What prompted them to turn back is unclear and government documents in Hanoi that could shed light on this remain unavailable to researchers, German historian Bernd Schaefer said in an interview on Sunday.

What is known, however, is that Hanoi had hoped to see Pol Pot ousted by opponents within the Khmer Rouge ranks without Viet­nam’s direct intervention, he said. When opposition appeared impossible and Pol Pot embarked on bloody purges, the Viet­namese government had to conclude that Cambodians inside the country would not be able to get rid of him, he said.

Mr Schaefer, who is a senior research scholar at the Woodrow Wilson International Center in Washington, is giving a three-day seminar this week at Meta House on Cambodia from 1965 to 1992.

He has been conducting re­search for a book on relations be­tween East Asian communist countries and the superpowers during the period using, among other materials, documents from the former government of East Germany, which was on excellent terms with Vietnam throughout the 1970s and 1980s, he said.

Although Cambodians were by no means mere observers in the international chess game be­tween superpowers, the foreign military action that so deeply marked the country in the late 1970s and 1980s often had little to do with them, Mr Schaefer said.

Having a Cambodian government on friendly terms with Hanoi has always been crucial for the Vietnamese government, and it was Pol Pot’s proven hostility rather than his mass murders or other policies that would prompt Vietnam to oust him in 1979, he said.

In the 1960s, China and Vietnam had told Pol Pot and his jungle rebels to bide their time until Hanoi had defeated the US in battle, Mr Schaefer explained.

This changed when the Lon Nol government took over in 1970, and those two countries supported the Khmer Rouge in the civil war.

But by 1974, China was eager to prevent Vietnam from expanding its influence in Southeast Asia. This suited Pol Pot, who wanted his Vietnamese allies out of Cambodia as they were no longer needed, especially since China was supplying him with arms, Mr Schaefer said.

In June 1975, Pol Pot would be greeted as a hero in Beijing by Communist Party Chairman Mao Zedong, who—according to secret Chinese records described to Mr Schaefer—treated him as his heir apparent for emptying cities to eliminate the old order.

Deteriorating relations between Vietnam and Cambodia led to a meeting in Beijing in September 1977 during which the Chinese government took Cambodia’s side.

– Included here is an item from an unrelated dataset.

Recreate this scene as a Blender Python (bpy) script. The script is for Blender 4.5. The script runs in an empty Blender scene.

This was followed by Khmer Rouge attacks on the Vietnamese border with China’s approval.

By then, Vietnam was determined to get rid of Pol Pot.  According to an East German military report dated March 3, 1978: “Vietnam is accelerating the formation of armed units comprised of Kampuchean refugees and prisoners of war currently in Vietnam.”

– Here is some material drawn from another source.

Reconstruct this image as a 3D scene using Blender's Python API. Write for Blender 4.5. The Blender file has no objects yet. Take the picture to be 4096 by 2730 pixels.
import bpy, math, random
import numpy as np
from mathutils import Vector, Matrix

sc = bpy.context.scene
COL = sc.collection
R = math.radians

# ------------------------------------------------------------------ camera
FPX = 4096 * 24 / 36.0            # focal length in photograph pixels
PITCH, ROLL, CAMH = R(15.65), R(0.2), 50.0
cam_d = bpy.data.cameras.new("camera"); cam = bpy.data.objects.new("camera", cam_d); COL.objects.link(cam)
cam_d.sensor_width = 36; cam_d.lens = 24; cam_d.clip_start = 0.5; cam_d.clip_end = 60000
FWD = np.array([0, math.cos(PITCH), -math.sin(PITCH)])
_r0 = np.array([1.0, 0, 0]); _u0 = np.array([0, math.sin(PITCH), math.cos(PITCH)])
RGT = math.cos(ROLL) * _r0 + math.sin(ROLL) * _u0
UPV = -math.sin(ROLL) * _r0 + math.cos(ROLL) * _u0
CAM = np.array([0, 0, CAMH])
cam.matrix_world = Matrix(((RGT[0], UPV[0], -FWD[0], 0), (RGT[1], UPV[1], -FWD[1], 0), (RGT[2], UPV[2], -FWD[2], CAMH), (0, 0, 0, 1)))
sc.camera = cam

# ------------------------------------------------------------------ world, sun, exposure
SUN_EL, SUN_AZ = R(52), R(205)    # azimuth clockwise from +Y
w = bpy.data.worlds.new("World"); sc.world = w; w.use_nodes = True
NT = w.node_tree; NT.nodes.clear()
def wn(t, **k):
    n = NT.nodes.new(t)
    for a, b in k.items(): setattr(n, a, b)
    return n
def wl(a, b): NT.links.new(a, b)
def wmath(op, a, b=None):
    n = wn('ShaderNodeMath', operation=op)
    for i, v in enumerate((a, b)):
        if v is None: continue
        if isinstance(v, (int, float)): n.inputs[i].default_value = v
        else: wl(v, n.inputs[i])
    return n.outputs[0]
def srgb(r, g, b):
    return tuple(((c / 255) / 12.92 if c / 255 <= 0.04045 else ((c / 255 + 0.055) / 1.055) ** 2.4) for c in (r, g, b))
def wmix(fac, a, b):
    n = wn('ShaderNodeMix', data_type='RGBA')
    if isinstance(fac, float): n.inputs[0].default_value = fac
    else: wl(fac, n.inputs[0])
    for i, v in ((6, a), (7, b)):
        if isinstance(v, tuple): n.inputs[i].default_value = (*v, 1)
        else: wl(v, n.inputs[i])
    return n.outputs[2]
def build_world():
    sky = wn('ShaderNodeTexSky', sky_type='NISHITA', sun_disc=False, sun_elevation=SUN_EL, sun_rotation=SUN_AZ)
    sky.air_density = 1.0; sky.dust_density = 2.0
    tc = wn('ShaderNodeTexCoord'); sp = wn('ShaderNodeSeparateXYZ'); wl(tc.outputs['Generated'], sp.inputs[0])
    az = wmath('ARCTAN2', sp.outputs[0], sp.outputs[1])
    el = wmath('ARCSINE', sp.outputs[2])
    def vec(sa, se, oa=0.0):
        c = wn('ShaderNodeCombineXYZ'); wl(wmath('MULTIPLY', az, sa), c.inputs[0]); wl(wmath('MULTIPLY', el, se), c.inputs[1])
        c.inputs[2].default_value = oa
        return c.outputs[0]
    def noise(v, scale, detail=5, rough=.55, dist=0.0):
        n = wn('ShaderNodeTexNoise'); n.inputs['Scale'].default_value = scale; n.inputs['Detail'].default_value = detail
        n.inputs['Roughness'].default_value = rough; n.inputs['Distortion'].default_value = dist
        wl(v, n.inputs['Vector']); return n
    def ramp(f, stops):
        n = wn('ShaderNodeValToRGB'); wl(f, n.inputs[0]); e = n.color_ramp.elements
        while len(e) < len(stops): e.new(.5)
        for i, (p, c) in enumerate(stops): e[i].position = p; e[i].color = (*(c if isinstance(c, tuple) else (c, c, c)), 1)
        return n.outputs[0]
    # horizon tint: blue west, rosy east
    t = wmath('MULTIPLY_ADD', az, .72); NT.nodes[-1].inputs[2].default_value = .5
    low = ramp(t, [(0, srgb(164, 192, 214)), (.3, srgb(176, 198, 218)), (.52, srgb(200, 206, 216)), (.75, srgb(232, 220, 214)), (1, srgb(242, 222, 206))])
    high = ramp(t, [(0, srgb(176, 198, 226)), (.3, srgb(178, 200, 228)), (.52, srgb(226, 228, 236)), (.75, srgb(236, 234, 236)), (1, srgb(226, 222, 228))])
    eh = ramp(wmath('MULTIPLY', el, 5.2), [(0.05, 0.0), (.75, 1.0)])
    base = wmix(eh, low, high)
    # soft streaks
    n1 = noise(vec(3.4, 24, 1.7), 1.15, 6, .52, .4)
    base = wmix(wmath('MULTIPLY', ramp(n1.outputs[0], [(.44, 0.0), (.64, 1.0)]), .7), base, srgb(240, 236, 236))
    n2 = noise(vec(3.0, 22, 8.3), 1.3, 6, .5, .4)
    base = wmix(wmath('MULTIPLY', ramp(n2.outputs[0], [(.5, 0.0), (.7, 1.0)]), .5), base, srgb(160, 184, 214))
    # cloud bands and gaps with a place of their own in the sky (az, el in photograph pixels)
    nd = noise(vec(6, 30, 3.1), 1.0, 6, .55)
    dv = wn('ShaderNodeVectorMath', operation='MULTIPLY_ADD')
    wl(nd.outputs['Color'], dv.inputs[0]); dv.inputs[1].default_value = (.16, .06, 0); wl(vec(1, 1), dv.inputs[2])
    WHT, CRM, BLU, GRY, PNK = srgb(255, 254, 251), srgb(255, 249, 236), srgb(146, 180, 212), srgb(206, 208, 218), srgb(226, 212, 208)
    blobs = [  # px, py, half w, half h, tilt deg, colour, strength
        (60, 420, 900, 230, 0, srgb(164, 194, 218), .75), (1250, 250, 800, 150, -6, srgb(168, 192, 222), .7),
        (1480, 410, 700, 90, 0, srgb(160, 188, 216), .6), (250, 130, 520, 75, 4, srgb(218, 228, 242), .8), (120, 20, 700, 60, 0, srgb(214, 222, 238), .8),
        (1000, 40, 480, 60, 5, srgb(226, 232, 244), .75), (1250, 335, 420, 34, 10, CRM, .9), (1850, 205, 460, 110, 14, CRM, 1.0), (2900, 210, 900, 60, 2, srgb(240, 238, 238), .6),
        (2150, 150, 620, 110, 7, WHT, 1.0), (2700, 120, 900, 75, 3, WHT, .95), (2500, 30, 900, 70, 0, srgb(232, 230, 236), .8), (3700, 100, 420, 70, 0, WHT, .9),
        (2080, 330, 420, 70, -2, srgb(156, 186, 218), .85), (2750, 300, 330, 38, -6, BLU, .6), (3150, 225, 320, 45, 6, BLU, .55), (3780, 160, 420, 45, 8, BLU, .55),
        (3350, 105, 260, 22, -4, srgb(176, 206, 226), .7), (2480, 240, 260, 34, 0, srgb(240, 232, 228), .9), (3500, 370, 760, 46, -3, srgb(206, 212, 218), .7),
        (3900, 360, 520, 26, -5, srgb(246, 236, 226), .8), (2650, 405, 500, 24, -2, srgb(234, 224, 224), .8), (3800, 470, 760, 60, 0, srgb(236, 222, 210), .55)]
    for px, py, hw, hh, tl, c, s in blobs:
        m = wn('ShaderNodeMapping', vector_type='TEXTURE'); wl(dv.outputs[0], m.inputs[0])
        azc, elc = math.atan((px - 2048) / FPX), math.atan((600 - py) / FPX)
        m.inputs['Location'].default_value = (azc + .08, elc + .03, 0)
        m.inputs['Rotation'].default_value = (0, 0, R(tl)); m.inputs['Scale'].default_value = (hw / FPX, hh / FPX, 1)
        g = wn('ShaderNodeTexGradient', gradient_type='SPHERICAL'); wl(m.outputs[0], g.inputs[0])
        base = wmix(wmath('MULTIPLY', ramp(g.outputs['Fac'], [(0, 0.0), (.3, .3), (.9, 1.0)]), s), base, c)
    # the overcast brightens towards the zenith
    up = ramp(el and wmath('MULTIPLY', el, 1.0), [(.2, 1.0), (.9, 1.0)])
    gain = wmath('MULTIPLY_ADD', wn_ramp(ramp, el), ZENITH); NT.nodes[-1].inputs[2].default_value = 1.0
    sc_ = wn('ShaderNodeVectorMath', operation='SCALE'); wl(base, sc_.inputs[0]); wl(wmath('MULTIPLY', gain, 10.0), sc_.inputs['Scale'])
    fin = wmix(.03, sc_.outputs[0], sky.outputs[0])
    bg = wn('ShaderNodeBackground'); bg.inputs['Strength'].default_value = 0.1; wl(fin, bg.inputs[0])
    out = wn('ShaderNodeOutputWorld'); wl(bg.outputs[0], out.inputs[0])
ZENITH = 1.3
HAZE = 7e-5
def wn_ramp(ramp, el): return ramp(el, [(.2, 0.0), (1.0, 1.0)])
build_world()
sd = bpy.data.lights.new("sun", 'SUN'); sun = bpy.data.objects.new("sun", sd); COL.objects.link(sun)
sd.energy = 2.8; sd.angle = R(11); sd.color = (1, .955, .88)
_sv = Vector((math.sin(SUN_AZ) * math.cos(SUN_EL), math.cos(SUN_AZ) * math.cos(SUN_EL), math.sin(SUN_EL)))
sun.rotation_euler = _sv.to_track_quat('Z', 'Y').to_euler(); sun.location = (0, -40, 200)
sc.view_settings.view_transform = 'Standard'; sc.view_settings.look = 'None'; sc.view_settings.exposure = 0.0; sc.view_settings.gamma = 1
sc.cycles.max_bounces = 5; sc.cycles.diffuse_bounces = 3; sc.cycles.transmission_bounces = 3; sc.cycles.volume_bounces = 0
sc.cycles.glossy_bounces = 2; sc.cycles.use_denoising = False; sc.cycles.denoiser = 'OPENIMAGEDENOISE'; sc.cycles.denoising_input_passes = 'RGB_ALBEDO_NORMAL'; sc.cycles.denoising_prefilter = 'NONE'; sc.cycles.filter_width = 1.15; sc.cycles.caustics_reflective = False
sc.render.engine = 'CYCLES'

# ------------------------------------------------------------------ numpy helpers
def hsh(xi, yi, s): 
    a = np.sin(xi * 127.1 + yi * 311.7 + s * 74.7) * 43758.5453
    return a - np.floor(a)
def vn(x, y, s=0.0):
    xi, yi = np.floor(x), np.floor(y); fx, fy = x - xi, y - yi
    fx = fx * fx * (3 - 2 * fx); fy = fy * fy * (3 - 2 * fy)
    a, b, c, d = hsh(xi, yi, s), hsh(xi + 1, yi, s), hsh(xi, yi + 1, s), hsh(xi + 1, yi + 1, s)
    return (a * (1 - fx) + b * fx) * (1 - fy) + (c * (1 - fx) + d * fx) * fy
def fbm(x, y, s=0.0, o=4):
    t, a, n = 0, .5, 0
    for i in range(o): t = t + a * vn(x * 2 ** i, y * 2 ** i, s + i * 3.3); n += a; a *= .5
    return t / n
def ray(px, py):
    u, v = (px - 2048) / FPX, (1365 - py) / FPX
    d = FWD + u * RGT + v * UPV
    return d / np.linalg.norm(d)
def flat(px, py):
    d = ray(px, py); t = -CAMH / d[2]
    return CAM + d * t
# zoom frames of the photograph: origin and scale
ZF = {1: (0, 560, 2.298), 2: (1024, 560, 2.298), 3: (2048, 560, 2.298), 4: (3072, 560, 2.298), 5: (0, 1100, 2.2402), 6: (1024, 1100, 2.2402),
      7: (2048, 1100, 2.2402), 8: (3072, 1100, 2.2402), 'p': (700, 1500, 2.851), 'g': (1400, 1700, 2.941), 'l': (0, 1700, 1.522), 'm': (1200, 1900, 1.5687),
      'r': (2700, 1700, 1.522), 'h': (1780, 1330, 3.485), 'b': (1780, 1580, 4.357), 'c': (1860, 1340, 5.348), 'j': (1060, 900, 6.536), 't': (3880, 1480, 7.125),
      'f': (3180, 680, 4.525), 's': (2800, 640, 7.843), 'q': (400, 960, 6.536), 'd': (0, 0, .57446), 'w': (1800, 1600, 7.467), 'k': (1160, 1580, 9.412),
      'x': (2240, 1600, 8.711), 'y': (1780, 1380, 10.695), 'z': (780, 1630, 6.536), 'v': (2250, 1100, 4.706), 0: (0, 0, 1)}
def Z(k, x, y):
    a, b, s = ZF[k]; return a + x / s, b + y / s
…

When in January 1979 Pol Pot was sent fleeing to the Thai border, China attacked Northern Vietnam in retaliation.

But this was more a token gesture than a full-fledged war, Mr Schaefer said. “Both sides lost 25,000 soldiers,” he added.

Had it not been for the reform movement that swept over the Soviet Bloc in the mid-1980s, Hanoi may have hesitated in 1987 to start withdrawing its troops for fear of Moscow’s disapproval, even though it could no longer afford the Cambodian operations, he said.

In 1989, as the last Vietnamese soldiers were about to leave, the Cambodian government, Mr Scha­efer said, “basically abandoned Marxism and Leninism, which was remarkable.”

Neither China nor Vietnam have ever admitted that a policy of theirs had failed, he said.

Cambodia’s April 1989 constitution re-established Buddhism as the state religion and private property, and, with Prime Minister Hun Sen and Prince Norodom Siha­nouk having met, reconciliation was under way.